United States-Multi Million dollar cattle fraud.

UNITED STATES-CATTLE FRAUD.

North Dakota cattle buyer who drove bankers around Eastern Montana showing them cattle he falsely claimed were his was convicted Thursday in a $7.8 million scheme to defraud banks.

The jury deliberated about an hour and a half in the four-day trial before finding Todd Kenneth Horob, 40, of Williston, guilty of all seven counts in an indictment. The charges included false statements to a bank, bank and wire fraud, money laundering, bankruptcy scheme to defraud and aggravated identity theft.


Testifying in his own defense, Horob claimed that other witnesses were wrong and denied providing false brand inspection certificates and other false documents to hide the fraud.

Assistant U.S. Attorney Ryan Archer said Horob had built a "house of cards" through deceit and money laundering. The business world, especially the cattle industry, is based on trust and handshakes, Archer said, and "Mr. Horob abused that trust on many levels."

Horob’s scheme collapsed into bankruptcy, where he continued lying on his petition and in a deposition, Archer said.

The investigation by the FBI found that Horob spent money loaned to buy cattle on other things and that he lost more than $2 million in the cattle futures market.


Wells Fargo Bank, which loaned Horob $5.8 million, caught on and sent bankers searching for cattle Horob claimed to have purchased with the money, Archer said. "They didn’t find cows," he said.

There were only the 60 cows that Horob listed in his bankruptcy petition, not the 6,800 cows he told Wells Fargo he had a few weeks earlier, he said. Horob filed for bankruptcy March 2006 in Billings.

Horob was president of Horob Livestock Inc., a North Dakota company with big debt and lines of credit with Wells Fargo in Minot, N.D. From March 2003 until September 2005, Horob borrowed $5.8 million from the bank to finance his cattle-buying business.

Horob also formed H&J Livestock LLC with his partner and ranch hand, James Johnson, and borrowed more than $2 million from Dakota West Credit Union, based in Watford City, N.D. Horob used Johnson’s personal checking account with the Wolf Point Federal Credit Union to launder money, Archer said.

In one instance, Horob used Johnson’s account to redirect a Wells Fargo loan of $950,000 to buy 775 stock cows to pay off a loan of $858,543 that H&J had at Dakota West. No cows were purchased, Archer said.

In another loan, Horob got $950,000 from Dakota West to buy 1,276 steers and provided the credit union with a fake buyer’s bill for the purchase. Horob used most of the money for purchases unrelated to livestock, Archer said..

Johnson, of the Wolf Point area, testified that he let Horob use his checking account but didn’t understand at the time what Horob meant about the account looking better to the banks. Johnson said he gave Horob a book of signed blank checks and that Horob filled in the rest. He didn’t know what the money was for or where it went, Johnson said.

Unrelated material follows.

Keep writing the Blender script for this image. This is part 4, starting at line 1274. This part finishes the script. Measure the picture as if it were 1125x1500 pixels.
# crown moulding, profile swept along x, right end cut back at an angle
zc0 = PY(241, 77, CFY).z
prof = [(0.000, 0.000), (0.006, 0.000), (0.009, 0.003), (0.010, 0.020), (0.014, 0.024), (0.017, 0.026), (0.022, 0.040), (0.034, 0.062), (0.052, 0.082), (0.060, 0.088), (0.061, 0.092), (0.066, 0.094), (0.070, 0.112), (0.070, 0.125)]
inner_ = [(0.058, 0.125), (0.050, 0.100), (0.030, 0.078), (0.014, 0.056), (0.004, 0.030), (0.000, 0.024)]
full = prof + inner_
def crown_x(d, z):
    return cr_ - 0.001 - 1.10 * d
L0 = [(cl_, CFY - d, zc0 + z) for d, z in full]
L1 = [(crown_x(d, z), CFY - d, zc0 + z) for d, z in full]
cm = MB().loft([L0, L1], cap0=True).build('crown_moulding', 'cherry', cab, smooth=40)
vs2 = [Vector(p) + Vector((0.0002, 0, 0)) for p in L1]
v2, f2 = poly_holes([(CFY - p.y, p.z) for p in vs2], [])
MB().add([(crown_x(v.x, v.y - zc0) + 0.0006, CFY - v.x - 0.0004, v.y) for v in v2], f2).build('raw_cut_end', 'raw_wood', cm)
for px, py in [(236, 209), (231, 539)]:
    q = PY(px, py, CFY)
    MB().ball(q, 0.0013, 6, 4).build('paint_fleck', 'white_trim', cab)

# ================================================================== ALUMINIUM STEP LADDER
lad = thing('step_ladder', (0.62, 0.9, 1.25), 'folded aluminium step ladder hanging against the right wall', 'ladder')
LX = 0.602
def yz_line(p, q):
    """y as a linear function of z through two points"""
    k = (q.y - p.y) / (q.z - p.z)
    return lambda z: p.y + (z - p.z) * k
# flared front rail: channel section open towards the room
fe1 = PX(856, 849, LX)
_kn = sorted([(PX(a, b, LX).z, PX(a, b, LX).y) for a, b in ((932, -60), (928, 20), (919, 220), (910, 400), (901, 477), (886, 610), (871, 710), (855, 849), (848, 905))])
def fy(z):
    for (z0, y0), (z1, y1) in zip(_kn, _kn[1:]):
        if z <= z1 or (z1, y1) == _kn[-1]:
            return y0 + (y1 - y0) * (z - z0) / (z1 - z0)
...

Horob also asked him to find "a big bunch of cows" to show bankers, Johnson said. He complied even though he knew the cows didn’t belong to Horob, he said. Johnson and Horob drove bankers to pastures to see cattle belonging to other ranchers in the Brockway area.

Both men have pleaded guilty to state felony charges in McCone County for the bogus cattle tours. Johnson was sentenced last year to a three-year deferred term for deceptive practices by accountability. Horob is to be sentenced March 5 for deceptive practices.

Two feedlot owners in Montana and Nebraska also testified they lied for Horob when they showed bankers cattle purportedly owned by Horob.

Steve Lunderby, who owns a feedlot in Sidney, said that in March 2006, he let Horob show bankers about 390 head of cattle he claimed were his. In fact, Horob had no cows at the lot, Lunderby said. When the bankers returned to repossess the cattle, Lunderby said he lied and told them Horob had shipped out the cattle. Lunderby called his actions stupid and said he had trusted Horob.

Chief U.S. District Judge Richard Cebull set sentencing for May 14 and continued Horob’s release. Horob faces a maximum of 30 years in prison and a $1 million fine on most of the fraud counts plus a mandatory consecutive two years on the identity theft count.